* **EXERCISE TASK**
Repeat the lines that follow, leaving nothing out.

* **SUPPLIED INFORMATION**
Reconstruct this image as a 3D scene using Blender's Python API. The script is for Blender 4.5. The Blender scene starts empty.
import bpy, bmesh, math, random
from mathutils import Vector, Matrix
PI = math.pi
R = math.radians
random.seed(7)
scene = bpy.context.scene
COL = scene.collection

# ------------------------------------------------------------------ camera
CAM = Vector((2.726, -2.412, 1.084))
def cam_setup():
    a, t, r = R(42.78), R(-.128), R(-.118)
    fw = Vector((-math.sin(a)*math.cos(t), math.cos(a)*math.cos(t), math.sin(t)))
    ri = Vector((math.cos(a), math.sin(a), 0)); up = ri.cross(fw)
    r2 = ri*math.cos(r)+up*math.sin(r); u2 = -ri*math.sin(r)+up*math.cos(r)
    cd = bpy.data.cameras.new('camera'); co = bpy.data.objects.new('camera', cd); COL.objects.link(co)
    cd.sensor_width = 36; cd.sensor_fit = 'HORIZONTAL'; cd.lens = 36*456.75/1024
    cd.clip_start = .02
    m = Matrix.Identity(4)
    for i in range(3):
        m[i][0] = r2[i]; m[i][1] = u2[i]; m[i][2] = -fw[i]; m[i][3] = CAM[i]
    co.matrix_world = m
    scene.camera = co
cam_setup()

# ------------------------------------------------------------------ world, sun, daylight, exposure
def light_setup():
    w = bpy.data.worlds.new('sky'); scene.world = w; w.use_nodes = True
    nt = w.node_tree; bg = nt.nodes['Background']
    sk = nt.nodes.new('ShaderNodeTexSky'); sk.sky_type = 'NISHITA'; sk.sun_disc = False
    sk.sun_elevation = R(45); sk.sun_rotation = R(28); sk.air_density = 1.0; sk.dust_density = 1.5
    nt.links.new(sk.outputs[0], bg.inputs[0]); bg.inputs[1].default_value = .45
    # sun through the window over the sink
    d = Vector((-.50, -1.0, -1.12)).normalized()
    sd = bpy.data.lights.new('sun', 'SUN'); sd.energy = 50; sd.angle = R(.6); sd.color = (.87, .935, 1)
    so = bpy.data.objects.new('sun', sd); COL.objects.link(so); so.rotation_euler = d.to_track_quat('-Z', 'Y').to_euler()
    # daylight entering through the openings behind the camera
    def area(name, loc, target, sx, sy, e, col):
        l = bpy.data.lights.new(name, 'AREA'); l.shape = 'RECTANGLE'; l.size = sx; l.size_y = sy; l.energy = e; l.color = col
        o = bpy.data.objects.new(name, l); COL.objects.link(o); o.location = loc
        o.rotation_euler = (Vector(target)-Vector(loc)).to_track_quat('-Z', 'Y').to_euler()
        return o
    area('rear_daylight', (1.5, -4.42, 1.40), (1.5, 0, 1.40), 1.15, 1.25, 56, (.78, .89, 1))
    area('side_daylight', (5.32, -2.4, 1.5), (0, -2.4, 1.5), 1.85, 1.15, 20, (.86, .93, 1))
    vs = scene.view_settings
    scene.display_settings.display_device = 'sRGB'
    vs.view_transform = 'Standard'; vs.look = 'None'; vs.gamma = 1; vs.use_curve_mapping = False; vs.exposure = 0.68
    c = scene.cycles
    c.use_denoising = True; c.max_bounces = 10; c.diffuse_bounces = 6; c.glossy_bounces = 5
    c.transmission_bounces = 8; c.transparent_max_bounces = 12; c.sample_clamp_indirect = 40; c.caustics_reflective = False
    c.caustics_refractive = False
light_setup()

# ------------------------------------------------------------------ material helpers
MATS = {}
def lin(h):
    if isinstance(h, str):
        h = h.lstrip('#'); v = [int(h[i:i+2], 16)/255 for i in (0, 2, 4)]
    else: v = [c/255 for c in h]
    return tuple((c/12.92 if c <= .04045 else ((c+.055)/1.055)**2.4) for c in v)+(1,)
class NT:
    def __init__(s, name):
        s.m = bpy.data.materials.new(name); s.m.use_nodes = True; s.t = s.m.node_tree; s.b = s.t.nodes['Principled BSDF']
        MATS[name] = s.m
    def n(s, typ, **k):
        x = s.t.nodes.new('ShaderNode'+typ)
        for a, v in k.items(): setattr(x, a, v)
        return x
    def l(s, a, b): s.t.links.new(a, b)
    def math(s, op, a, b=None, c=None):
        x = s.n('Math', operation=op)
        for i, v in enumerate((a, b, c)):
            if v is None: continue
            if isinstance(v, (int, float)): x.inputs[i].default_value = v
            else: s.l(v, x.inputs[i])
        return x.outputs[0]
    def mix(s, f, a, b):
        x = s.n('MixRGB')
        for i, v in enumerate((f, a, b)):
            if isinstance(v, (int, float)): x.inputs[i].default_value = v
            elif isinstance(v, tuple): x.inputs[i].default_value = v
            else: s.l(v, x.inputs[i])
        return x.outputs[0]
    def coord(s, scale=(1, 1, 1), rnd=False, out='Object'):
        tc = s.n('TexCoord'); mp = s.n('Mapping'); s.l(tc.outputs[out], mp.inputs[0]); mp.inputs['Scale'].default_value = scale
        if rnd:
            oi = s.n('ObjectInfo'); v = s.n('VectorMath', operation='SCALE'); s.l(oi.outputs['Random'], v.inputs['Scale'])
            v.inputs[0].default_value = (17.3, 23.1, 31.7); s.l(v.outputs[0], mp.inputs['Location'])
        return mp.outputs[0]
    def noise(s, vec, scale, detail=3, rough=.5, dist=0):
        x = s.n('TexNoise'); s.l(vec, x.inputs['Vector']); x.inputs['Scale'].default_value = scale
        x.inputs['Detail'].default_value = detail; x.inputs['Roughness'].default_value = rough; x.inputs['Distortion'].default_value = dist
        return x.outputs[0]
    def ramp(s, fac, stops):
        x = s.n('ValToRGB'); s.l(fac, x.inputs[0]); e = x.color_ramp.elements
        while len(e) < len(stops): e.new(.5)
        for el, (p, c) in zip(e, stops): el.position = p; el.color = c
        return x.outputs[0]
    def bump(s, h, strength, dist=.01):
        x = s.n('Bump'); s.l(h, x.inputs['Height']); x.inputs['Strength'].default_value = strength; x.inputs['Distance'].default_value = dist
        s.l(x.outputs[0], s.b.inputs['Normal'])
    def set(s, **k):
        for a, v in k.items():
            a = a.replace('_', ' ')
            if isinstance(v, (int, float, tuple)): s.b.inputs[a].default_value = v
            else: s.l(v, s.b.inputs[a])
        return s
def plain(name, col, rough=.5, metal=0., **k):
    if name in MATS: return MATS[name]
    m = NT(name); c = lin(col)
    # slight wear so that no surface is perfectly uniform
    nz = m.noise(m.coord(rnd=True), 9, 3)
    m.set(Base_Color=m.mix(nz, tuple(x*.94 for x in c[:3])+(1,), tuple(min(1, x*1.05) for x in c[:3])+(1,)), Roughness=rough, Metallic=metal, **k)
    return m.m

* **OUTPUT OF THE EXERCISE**
Reconstruct this image as a 3D scene using Blender's Python API. The script is for Blender 4.5. The Blender scene starts empty.
import bpy, bmesh, math, random
from mathutils import Vector, Matrix
PI = math.pi
R = math.radians
random.seed(7)
scene = bpy.context.scene
COL = scene.collection

# ------------------------------------------------------------------ camera
CAM = Vector((2.726, -2.412, 1.084))
def cam_setup():
    a, t, r = R(42.78), R(-.128), R(-.118)
    fw = Vector((-math.sin(a)*math.cos(t), math.cos(a)*math.cos(t), math.sin(t)))
    ri = Vector((math.cos(a), math.sin(a), 0)); up = ri.cross(fw)
    r2 = ri*math.cos(r)+up*math.sin(r); u2 = -ri*math.sin(r)+up*math.cos(r)
    cd = bpy.data.cameras.new('camera'); co = bpy.data.objects.new('camera', cd); COL.objects.link(co)
    cd.sensor_width = 36; cd.sensor_fit = 'HORIZONTAL'; cd.lens = 36*456.75/1024
    cd.clip_start = .02
    m = Matrix.Identity(4)
    for i in range(3):
        m[i][0] = r2[i]; m[i][1] = u2[i]; m[i][2] = -fw[i]; m[i][3] = CAM[i]
    co.matrix_world = m
    scene.camera = co
cam_setup()

# ------------------------------------------------------------------ world, sun, daylight, exposure
def light_setup():
    w = bpy.data.worlds.new('sky'); scene.world = w; w.use_nodes = True
    nt = w.node_tree; bg = nt.nodes['Background']
    sk = nt.nodes.new('ShaderNodeTexSky'); sk.sky_type = 'NISHITA'; sk.sun_disc = False
    sk.sun_elevation = R(45); sk.sun_rotation = R(28); sk.air_density = 1.0; sk.dust_density = 1.5
    nt.links.new(sk.outputs[0], bg.inputs[0]); bg.inputs[1].default_value = .45
    # sun through the window over the sink
    d = Vector((-.50, -1.0, -1.12)).normalized()
    sd = bpy.data.lights.new('sun', 'SUN'); sd.energy = 50; sd.angle = R(.6); sd.color = (.87, .935, 1)
    so = bpy.data.objects.new('sun', sd); COL.objects.link(so); so.rotation_euler = d.to_track_quat('-Z', 'Y').to_euler()
    # daylight entering through the openings behind the camera
    def area(name, loc, target, sx, sy, e, col):
        l = bpy.data.lights.new(name, 'AREA'); l.shape = 'RECTANGLE'; l.size = sx; l.size_y = sy; l.energy = e; l.color = col
        o = bpy.data.objects.new(name, l); COL.objects.link(o); o.location = loc
        o.rotation_euler = (Vector(target)-Vector(loc)).to_track_quat('-Z', 'Y').to_euler()
        return o
    area('rear_daylight', (1.5, -4.42, 1.40), (1.5, 0, 1.40), 1.15, 1.25, 56, (.78, .89, 1))
    area('side_daylight', (5.32, -2.4, 1.5), (0, -2.4, 1.5), 1.85, 1.15, 20, (.86, .93, 1))
    vs = scene.view_settings
    scene.display_settings.display_device = 'sRGB'
    vs.view_transform = 'Standard'; vs.look = 'None'; vs.gamma = 1; vs.use_curve_mapping = False; vs.exposure = 0.68
    c = scene.cycles
    c.use_denoising = True; c.max_bounces = 10; c.diffuse_bounces = 6; c.glossy_bounces = 5
    c.transmission_bounces = 8; c.transparent_max_bounces = 12; c.sample_clamp_indirect = 40; c.caustics_reflective = False
    c.caustics_refractive = False
light_setup()

# ------------------------------------------------------------------ material helpers
MATS = {}
def lin(h):
    if isinstance(h, str):
        h = h.lstrip('#'); v = [int(h[i:i+2], 16)/255 for i in (0, 2, 4)]
    else: v = [c/255 for c in h]
    return tuple((c/12.92 if c <= .04045 else ((c+.055)/1.055)**2.4) for c in v)+(1,)
class NT:
    def __init__(s, name):
        s.m = bpy.data.materials.new(name); s.m.use_nodes = True; s.t = s.m.node_tree; s.b = s.t.nodes['Principled BSDF']
        MATS[name] = s.m
    def n(s, typ, **k):
        x = s.t.nodes.new('ShaderNode'+typ)
        for a, v in k.items(): setattr(x, a, v)
        return x
    def l(s, a, b): s.t.links.new(a, b)
    def math(s, op, a, b=None, c=None):
        x = s.n('Math', operation=op)
        for i, v in enumerate((a, b, c)):
            if v is None: continue
            if isinstance(v, (int, float)): x.inputs[i].default_value = v
            else: s.l(v, x.inputs[i])
        return x.outputs[0]
    def mix(s, f, a, b):
        x = s.n('MixRGB')
        for i, v in enumerate((f, a, b)):
            if isinstance(v, (int, float)): x.inputs[i].default_value = v
            elif isinstance(v, tuple): x.inputs[i].default_value = v
            else: s.l(v, x.inputs[i])
        return x.outputs[0]
    def coord(s, scale=(1, 1, 1), rnd=False, out='Object'):
        tc = s.n('TexCoord'); mp = s.n('Mapping'); s.l(tc.outputs[out], mp.inputs[0]); mp.inputs['Scale'].default_value = scale
        if rnd:
            oi = s.n('ObjectInfo'); v = s.n('VectorMath', operation='SCALE'); s.l(oi.outputs['Random'], v.inputs['Scale'])
            v.inputs[0].default_value = (17.3, 23.1, 31.7); s.l(v.outputs[0], mp.inputs['Location'])
        return mp.outputs[0]
    def noise(s, vec, scale, detail=3, rough=.5, dist=0):
        x = s.n('TexNoise'); s.l(vec, x.inputs['Vector']); x.inputs['Scale'].default_value = scale
        x.inputs['Detail'].default_value = detail; x.inputs['Roughness'].default_value = rough; x.inputs['Distortion'].default_value = dist
        return x.outputs[0]
    def ramp(s, fac, stops):
        x = s.n('ValToRGB'); s.l(fac, x.inputs[0]); e = x.color_ramp.elements
        while len(e) < len(stops): e.new(.5)
        for el, (p, c) in zip(e, stops): el.position = p; el.color = c
        return x.outputs[0]
    def bump(s, h, strength, dist=.01):
        x = s.n('Bump'); s.l(h, x.inputs['Height']); x.inputs['Strength'].default_value = strength; x.inputs['Distance'].default_value = dist
        s.l(x.outputs[0], s.b.inputs['Normal'])
    def set(s, **k):
        for a, v in k.items():
            a = a.replace('_', ' ')
            if isinstance(v, (int, float, tuple)): s.b.inputs[a].default_value = v
            else: s.l(v, s.b.inputs[a])
        return s
def plain(name, col, rough=.5, metal=0., **k):
    if name in MATS: return MATS[name]
    m = NT(name); c = lin(col)
    # slight wear so that no surface is perfectly uniform
    nz = m.noise(m.coord(rnd=True), 9, 3)
    m.set(Base_Color=m.mix(nz, tuple(x*.94 for x in c[:3])+(1,), tuple(min(1, x*1.05) for x in c[:3])+(1,)), Roughness=rough, Metallic=metal, **k)
    return m.m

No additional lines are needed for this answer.